17. La cassation prononcée sur le deuxième moyen entraîne la cassation des dispositions de l'arrêt rejetant la demande de nullité du licenciement, la demande de dommages-intérêts pour nullité du licenciement et la demande d'indemnité compensatrice de préavis mais n'est pas susceptible d'atteindre la demande de paiement d'une somme au titre de la contrepartie financière de l'obligation de non-concurrence.

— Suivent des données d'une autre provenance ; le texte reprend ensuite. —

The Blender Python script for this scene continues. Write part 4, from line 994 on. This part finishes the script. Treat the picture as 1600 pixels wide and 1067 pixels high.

PAR CES MOTIFS, et sans qu'il y ait lieu de statuer sur les autres griefs, la Cour :
CASSE ET ANNULE, mais seulement en ce qu'il déboute Mme [G] de sa demande de dommages-intérêts pour manquement de l'employeur à son obligation de sécurité, de sa demande de dommages-intérêts pour harcèlement discriminatoire, de sa demande tendant à ce que son licenciement soit déclaré nul, de sa demande de dommages-intérêts pour licenciement nul et de sa demande d'indemnité compensatrice de préavis, l'arrêt rendu le 8 septembre 2023, entre les parties, par la cour d'appel d'Aix-en-Provence ;
Remet, sur ces points, l'affaire et les parties dans l'état où elles se trouvaient avant cet arrêt et les renvoie devant la cour d'appel d'Aix-en-Provence, autrement composée ;
Condamne la société Amcor flexibles capsules France aux dépens ;
En application de l'article 700 du code de procédure civile, rejette la demande formée par la société Amcor flexibles capsules France et la condamne à payer à Mme [G] la somme de 3 000 euros ;
Dit que sur les diligences du procureur général près la Cour de cassation, le présent arrêt sera transmis pour être transcrit en marge ou à la suite de l'arrêt partiellement cassé ;
Ainsi fait et jugé par la Cour de cassation, chambre sociale, et prononcé publiquement le quatorze mai deux mille vingt-cinq par mise à disposition de l'arrêt au greffe de la Cour, les parties ayant été préalablement avisées dans les conditions prévues au deuxième alinéa de l'article 450 du code de procédure civile.